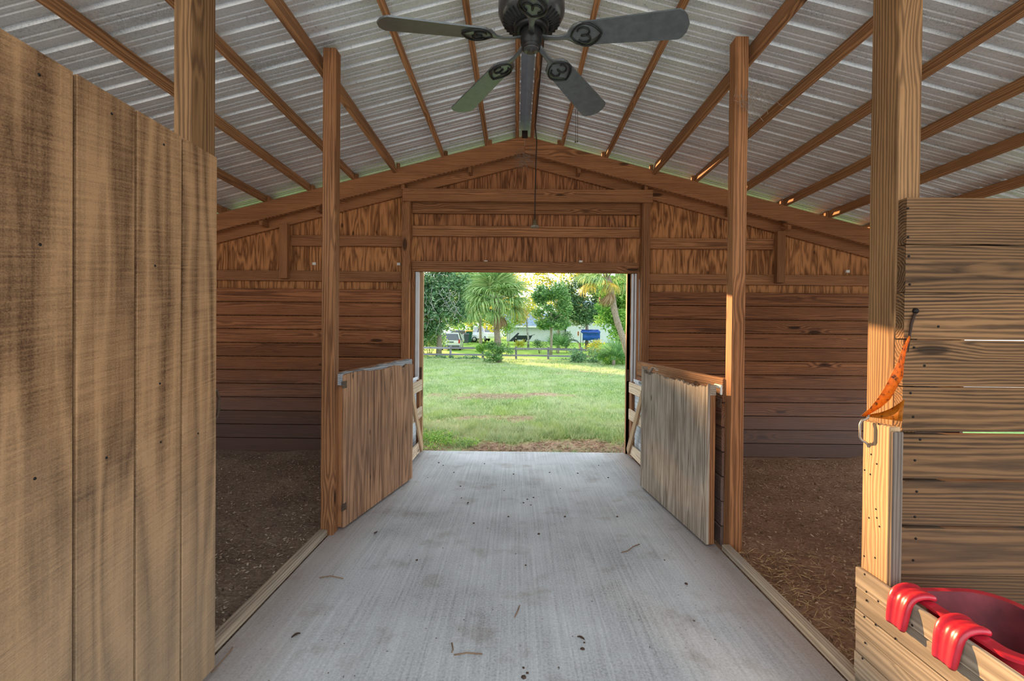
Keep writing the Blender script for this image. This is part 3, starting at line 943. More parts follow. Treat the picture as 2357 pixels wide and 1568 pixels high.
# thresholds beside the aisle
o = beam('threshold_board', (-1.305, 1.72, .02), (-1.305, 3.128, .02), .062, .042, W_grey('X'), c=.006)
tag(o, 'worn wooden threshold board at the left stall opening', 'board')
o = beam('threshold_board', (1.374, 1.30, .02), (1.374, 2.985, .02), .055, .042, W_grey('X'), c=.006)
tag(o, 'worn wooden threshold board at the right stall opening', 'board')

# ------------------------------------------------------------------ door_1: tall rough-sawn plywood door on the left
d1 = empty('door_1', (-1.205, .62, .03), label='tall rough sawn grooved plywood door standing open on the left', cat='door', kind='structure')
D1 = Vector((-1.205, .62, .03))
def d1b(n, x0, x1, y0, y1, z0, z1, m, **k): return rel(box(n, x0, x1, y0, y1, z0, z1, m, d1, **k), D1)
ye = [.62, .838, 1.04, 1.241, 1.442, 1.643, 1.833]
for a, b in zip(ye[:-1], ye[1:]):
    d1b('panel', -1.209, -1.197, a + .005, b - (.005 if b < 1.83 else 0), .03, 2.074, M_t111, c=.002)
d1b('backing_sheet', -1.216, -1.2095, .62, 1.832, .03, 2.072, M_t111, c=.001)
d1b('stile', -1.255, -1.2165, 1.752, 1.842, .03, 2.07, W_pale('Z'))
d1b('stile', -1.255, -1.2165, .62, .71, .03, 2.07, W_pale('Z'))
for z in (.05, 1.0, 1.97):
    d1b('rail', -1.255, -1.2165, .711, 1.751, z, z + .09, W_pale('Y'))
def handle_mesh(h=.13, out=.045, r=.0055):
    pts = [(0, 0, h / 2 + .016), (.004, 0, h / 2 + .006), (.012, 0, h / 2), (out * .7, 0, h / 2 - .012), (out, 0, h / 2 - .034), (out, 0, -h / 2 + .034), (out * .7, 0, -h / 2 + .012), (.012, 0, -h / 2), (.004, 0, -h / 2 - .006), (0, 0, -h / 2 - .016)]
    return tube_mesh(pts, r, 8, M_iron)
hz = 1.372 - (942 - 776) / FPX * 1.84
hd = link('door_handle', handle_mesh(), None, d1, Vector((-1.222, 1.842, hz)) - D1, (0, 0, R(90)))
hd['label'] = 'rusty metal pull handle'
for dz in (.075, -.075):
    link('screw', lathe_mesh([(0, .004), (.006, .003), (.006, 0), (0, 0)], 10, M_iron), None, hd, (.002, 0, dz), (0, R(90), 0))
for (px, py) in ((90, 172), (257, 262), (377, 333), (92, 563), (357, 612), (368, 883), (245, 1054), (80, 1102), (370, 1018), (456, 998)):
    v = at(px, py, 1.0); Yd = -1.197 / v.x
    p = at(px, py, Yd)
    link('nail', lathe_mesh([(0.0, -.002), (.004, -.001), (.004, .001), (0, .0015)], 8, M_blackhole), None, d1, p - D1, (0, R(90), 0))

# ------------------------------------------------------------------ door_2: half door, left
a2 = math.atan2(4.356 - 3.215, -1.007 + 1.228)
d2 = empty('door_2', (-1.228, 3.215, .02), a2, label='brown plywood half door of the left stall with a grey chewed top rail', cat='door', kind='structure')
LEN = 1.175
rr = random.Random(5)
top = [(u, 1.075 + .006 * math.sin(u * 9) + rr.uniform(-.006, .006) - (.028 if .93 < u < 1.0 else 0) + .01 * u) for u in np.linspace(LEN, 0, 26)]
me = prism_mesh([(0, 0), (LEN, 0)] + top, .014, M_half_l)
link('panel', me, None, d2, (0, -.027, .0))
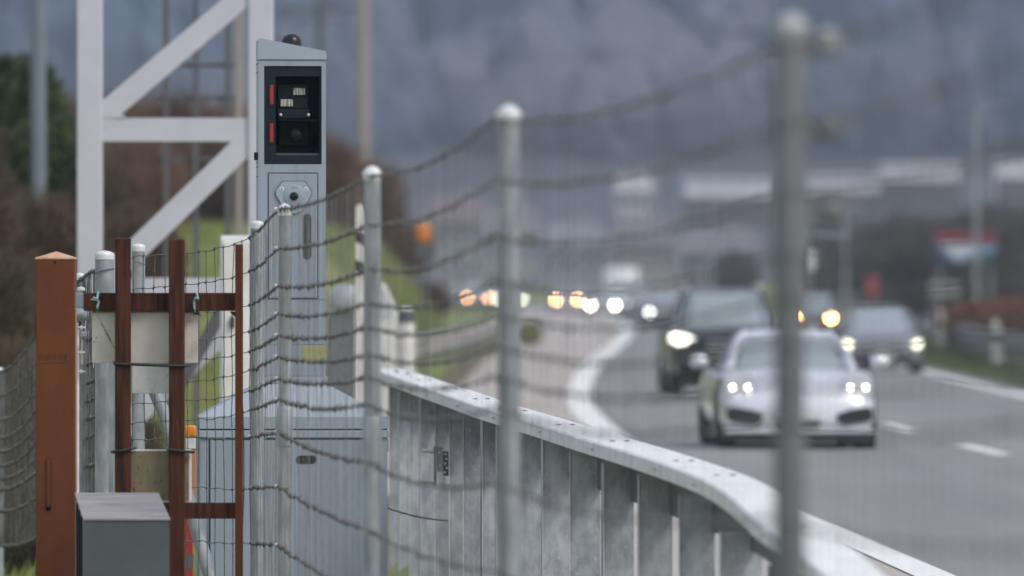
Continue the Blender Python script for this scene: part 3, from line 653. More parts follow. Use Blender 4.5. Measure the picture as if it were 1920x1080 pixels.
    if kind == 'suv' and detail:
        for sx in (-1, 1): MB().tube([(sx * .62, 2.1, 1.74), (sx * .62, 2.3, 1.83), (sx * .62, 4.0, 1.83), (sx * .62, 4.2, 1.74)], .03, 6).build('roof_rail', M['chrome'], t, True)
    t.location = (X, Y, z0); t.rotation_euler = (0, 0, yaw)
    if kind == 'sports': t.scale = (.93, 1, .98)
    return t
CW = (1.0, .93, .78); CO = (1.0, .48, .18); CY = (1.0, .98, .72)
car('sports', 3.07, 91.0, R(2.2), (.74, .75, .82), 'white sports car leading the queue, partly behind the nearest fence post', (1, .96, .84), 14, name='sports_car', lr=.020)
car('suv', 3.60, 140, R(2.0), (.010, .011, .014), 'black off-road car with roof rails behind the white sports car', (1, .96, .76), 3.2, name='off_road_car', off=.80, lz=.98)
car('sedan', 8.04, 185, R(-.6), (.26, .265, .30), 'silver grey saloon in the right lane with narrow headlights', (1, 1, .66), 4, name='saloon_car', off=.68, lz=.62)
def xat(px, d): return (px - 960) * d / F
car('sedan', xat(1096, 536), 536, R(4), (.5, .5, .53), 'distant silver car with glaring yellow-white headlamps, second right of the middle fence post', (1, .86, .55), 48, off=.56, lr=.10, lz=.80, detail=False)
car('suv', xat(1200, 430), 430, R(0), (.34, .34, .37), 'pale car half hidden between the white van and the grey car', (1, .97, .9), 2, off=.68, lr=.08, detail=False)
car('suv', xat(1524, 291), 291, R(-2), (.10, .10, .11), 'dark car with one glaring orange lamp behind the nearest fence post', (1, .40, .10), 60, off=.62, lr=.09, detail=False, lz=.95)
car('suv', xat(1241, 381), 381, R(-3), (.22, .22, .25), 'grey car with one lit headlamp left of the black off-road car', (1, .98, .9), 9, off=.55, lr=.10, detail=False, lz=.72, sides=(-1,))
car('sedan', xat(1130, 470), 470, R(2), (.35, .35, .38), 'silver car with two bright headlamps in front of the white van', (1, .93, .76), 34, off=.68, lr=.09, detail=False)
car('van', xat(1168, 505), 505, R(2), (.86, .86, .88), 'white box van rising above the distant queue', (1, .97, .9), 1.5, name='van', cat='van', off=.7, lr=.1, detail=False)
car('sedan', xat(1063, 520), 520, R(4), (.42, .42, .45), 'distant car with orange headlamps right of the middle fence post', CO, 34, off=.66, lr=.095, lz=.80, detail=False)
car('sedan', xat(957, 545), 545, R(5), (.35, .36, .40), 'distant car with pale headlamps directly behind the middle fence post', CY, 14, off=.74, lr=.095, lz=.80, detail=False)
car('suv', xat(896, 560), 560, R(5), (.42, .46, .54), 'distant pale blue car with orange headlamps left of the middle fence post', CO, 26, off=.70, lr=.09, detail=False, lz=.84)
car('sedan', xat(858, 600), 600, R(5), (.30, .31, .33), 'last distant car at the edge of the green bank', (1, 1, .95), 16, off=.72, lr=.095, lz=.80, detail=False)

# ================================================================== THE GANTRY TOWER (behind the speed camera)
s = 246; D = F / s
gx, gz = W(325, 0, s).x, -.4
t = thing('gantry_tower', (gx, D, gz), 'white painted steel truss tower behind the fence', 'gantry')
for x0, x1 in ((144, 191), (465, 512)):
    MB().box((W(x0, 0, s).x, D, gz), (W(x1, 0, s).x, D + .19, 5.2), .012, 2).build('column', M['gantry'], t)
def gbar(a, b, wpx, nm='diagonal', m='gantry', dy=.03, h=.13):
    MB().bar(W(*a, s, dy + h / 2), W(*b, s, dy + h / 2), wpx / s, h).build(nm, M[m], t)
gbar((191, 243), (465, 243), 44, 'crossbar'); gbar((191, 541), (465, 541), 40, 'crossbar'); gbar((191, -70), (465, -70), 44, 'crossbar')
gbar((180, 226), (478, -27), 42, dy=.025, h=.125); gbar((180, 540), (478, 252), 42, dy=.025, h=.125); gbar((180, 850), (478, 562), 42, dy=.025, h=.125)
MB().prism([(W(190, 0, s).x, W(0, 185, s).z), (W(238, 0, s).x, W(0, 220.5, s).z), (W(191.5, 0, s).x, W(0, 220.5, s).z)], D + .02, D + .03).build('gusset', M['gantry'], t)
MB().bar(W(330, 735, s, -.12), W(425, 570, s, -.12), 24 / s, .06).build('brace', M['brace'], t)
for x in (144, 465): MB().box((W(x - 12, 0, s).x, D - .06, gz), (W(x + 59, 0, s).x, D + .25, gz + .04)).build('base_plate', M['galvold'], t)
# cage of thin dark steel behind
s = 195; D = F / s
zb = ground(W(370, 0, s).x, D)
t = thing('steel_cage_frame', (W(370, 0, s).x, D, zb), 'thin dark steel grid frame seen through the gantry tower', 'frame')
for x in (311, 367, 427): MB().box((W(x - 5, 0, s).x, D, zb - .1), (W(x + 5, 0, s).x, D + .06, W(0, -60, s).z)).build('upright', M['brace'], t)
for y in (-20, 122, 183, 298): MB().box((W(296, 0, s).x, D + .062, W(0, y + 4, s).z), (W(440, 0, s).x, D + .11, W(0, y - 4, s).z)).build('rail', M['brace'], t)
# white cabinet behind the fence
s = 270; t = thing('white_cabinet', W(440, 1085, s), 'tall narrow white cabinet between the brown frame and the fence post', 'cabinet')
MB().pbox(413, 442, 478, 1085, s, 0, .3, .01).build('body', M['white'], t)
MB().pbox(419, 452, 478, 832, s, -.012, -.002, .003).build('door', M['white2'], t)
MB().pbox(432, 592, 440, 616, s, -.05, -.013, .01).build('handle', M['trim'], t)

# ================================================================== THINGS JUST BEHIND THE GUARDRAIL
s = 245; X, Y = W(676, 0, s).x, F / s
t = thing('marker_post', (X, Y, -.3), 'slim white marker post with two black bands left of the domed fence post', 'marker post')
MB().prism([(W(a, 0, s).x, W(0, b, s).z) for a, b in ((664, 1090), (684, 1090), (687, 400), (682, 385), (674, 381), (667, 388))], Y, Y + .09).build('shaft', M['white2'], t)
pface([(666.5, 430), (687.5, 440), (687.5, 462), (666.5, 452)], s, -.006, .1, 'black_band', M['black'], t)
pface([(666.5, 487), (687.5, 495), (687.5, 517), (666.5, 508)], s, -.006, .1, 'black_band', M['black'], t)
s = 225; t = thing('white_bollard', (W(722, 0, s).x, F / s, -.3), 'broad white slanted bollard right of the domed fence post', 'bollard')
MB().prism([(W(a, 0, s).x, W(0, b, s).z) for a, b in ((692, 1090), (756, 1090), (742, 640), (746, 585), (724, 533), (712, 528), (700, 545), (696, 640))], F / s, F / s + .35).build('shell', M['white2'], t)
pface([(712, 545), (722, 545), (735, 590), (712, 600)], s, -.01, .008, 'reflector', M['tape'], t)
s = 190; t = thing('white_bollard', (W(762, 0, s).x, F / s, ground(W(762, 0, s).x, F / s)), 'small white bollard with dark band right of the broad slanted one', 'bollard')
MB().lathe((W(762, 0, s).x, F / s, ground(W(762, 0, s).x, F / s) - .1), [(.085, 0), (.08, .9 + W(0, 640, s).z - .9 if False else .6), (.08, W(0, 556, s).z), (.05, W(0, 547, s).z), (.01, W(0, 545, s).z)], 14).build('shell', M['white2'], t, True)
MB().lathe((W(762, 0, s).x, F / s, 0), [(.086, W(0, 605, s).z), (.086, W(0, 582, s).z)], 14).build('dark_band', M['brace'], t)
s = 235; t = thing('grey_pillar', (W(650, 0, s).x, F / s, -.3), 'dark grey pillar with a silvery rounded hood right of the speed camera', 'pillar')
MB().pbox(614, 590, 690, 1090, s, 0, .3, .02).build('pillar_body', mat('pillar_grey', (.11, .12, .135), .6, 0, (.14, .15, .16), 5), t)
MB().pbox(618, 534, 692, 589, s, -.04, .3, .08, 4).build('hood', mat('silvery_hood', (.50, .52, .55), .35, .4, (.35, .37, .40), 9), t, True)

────

TASK TO CARRY OUT — Give back exactly the lines from the top of the records to the line containing "tag(o, 'worn wooden threshold board at the right", both included, and no pictures.

OUTPUT BELOW —
Keep writing the Blender script for this image. This is part 3, starting at line 943. More parts follow. Treat the picture as 2357 pixels wide and 1568 pixels high.
# thresholds beside the aisle
o = beam('threshold_board', (-1.305, 1.72, .02), (-1.305, 3.128, .02), .062, .042, W_grey('X'), c=.006)
tag(o, 'worn wooden threshold board at the left stall opening', 'board')
o = beam('threshold_board', (1.374, 1.30, .02), (1.374, 2.985, .02), .055, .042, W_grey('X'), c=.006)
tag(o, 'worn wooden threshold board at the right stall opening', 'board')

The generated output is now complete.